• **EXERCISE DETAILS**
Output each line exactly as it appears, skipping any embedded picture.

• **DATA**

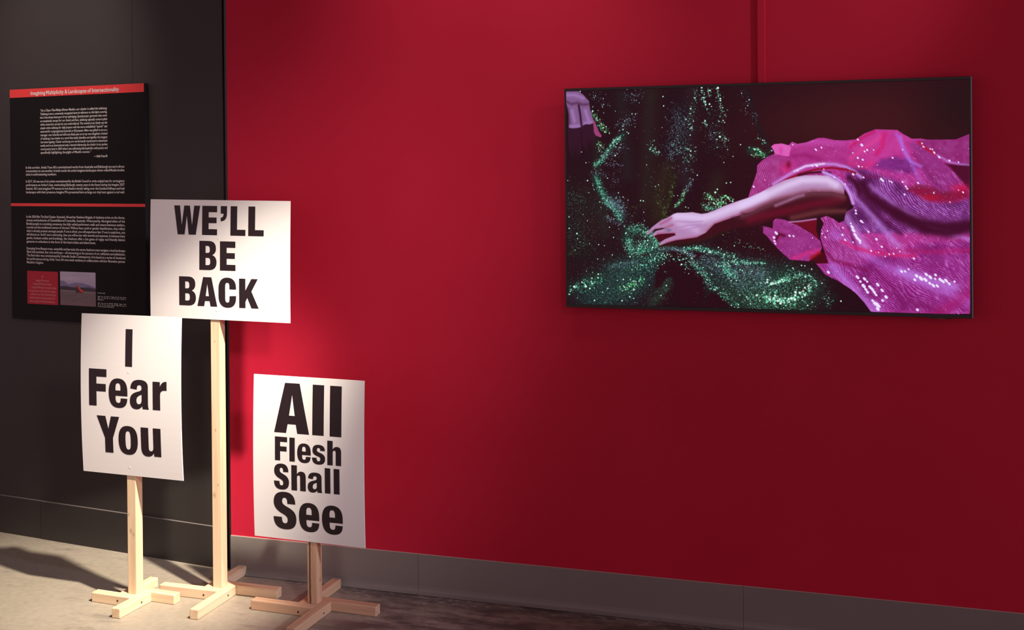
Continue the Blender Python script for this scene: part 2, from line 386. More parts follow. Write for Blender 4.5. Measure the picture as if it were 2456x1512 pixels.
A_, A0, A1 = 140.5, 110.3, -45.3
placard(dict(key='left', label='wooden placard stand with white board reading I Fear You, before the black wall', x=-.6866, y=-.3826, rz=-.0526, size=(.457, .6052), zc=.7885, tilt=.0011, off=.0093, lean=0.0,
    bow=.010, legs=(.1795, .1804), pine=PINE, seed=1.7, knots=((-.004, -.02, .275, .006), (.008, -.02, .262, .005), (-.014, -.02, .335, .004)), scr=(.50, .49),
    words=([('I', -20, 11.5, 110.3, 250.9)], [('F', -189, -106.8, -45.3, 95.3), ('e', -96.9, -10.2, -47.7, 63.7), ('a', .8, 87.2, -47.7, 63.7), ('r', 104.7, 167.4, -45.3, 62.5)],
           [('Y', -154.9, -50, -221, -82), ('o', -55.9, 32.4, -223, -113.6), ('u', 47.2, 136.8, -223, -114.5)]),
    caps=((-6.4, 88), (-9.7, -271))))
placard(dict(key='middle', label="tallest wooden placard stand, wide white board reading WE'LL BE BACK", x=-.4136, y=-.2325, rz=.0022, size=(.6052, .457), zc=1.2928, tilt=-.0121, off=.0230, lean=0.0,
    bow=.003, legs=(.2533, .2615), pine=PINE2, seed=4.2, knots=((-.010, -.02, .39, .007), (.006, -.02, .43, .003), (-.002, -.02, .64, .004), (-.002, -.02, .98, .003)), scr=(.45, .50),
    words=([('W', -196.2, -81.3, 94.6, 206.3), ('E', -71.9, -6.4, 94.6, 206.3), ("'", 8.7, 35.9, 148.2, 206.3), ('L', 51.3, 115.7, 94.6, 206.3), ('L', 127.7, 193.4, 94.6, 206.3)],
           [('B', -83.3, -8.3, -39.4, 72.1), ('E', 6.7, 73.6, -39.4, 72.1)],
           [('B', -172.8, -98.9, -178.5, -66.8), ('A', -92.7, -6.2, -178.5, -66.8), ('C', -.1, 75.7, -180.7, -65.7), ('K', 89, 171.8, -178.9, -67.6)]),
    caps=((-1.4, 81.6), (-9.4, -194.4))))
placard(dict(key='right', label='shortest wooden placard stand, its white board reading All Flesh Shall See', x=.0150, y=-.2806, rz=-.0265, size=(.457, .6052), zc=.5680, tilt=-.0052, off=-.0078, lean=0.0,
    bow=.008, legs=(.2583, .2660), pine=PINE3, seed=7.9, knots=((.02, .004, .12, .006),), streak=(-.009, .0055), scr=(.40, .40),
    words=([('A', -138.9, 7, 94, 278), ('l', 20, 67, 94, 278), ('l', 91.4, 138.8, 94, 278)],
           [('F', -135.5, -84.2, -9.6, 78.2), ('l', -74.7, -52.4, -9.6, 78.2), ('e', -42.4, 13.9, -11.5, 60.5), ('s', 19.1, 72.9, -12.5, 60), ('h', 81.7, 138, -11, 78.2)],
           [('S', -140.4, -77.4, -117.5, -21), ('h', -67.3, -7.6, -116, -22.8), ('a', .2, 60.4, -117.6, -43), ('l', 70.8, 93.6, -115.5, -23), ('l', 107.1, 130.8, -115.5, -23)],
           [('S', -144.9, -49.4, -265.5, -125), ('e', -38.5, 45.6, -266, -157.6), ('e', 56.5, 141.4, -266, -158.6)]),
    caps=((3.7, 77), (4.4, -281))))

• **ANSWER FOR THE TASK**
Continue the Blender Python script for this scene: part 2, from line 386. More parts follow. Write for Blender 4.5. Measure the picture as if it were 2456x1512 pixels.
A_, A0, A1 = 140.5, 110.3, -45.3
placard(dict(key='left', label='wooden placard stand with white board reading I Fear You, before the black wall', x=-.6866, y=-.3826, rz=-.0526, size=(.457, .6052), zc=.7885, tilt=.0011, off=.0093, lean=0.0,
    bow=.010, legs=(.1795, .1804), pine=PINE, seed=1.7, knots=((-.004, -.02, .275, .006), (.008, -.02, .262, .005), (-.014, -.02, .335, .004)), scr=(.50, .49),
    words=([('I', -20, 11.5, 110.3, 250.9)], [('F', -189, -106.8, -45.3, 95.3), ('e', -96.9, -10.2, -47.7, 63.7), ('a', .8, 87.2, -47.7, 63.7), ('r', 104.7, 167.4, -45.3, 62.5)],
           [('Y', -154.9, -50, -221, -82), ('o', -55.9, 32.4, -223, -113.6), ('u', 47.2, 136.8, -223, -114.5)]),
    caps=((-6.4, 88), (-9.7, -271))))
placard(dict(key='middle', label="tallest wooden placard stand, wide white board reading WE'LL BE BACK", x=-.4136, y=-.2325, rz=.0022, size=(.6052, .457), zc=1.2928, tilt=-.0121, off=.0230, lean=0.0,
    bow=.003, legs=(.2533, .2615), pine=PINE2, seed=4.2, knots=((-.010, -.02, .39, .007), (.006, -.02, .43, .003), (-.002, -.02, .64, .004), (-.002, -.02, .98, .003)), scr=(.45, .50),
    words=([('W', -196.2, -81.3, 94.6, 206.3), ('E', -71.9, -6.4, 94.6, 206.3), ("'", 8.7, 35.9, 148.2, 206.3), ('L', 51.3, 115.7, 94.6, 206.3), ('L', 127.7, 193.4, 94.6, 206.3)],
           [('B', -83.3, -8.3, -39.4, 72.1), ('E', 6.7, 73.6, -39.4, 72.1)],
           [('B', -172.8, -98.9, -178.5, -66.8), ('A', -92.7, -6.2, -178.5, -66.8), ('C', -.1, 75.7, -180.7, -65.7), ('K', 89, 171.8, -178.9, -67.6)]),
    caps=((-1.4, 81.6), (-9.4, -194.4))))
placard(dict(key='right', label='shortest wooden placard stand, its white board reading All Flesh Shall See', x=.0150, y=-.2806, rz=-.0265, size=(.457, .6052), zc=.5680, tilt=-.0052, off=-.0078, lean=0.0,
    bow=.008, legs=(.2583, .2660), pine=PINE3, seed=7.9, knots=((.02, .004, .12, .006),), streak=(-.009, .0055), scr=(.40, .40),
    words=([('A', -138.9, 7, 94, 278), ('l', 20, 67, 94, 278), ('l', 91.4, 138.8, 94, 278)],
           [('F', -135.5, -84.2, -9.6, 78.2), ('l', -74.7, -52.4, -9.6, 78.2), ('e', -42.4, 13.9, -11.5, 60.5), ('s', 19.1, 72.9, -12.5, 60), ('h', 81.7, 138, -11, 78.2)],
           [('S', -140.4, -77.4, -117.5, -21), ('h', -67.3, -7.6, -116, -22.8), ('a', .2, 60.4, -117.6, -43), ('l', 70.8, 93.6, -115.5, -23), ('l', 107.1, 130.8, -115.5, -23)],
           [('S', -144.9, -49.4, -265.5, -125), ('e', -38.5, 45.6, -266, -157.6), ('e', 56.5, 141.4, -266, -158.6)]),
    caps=((3.7, 77), (4.4, -281))))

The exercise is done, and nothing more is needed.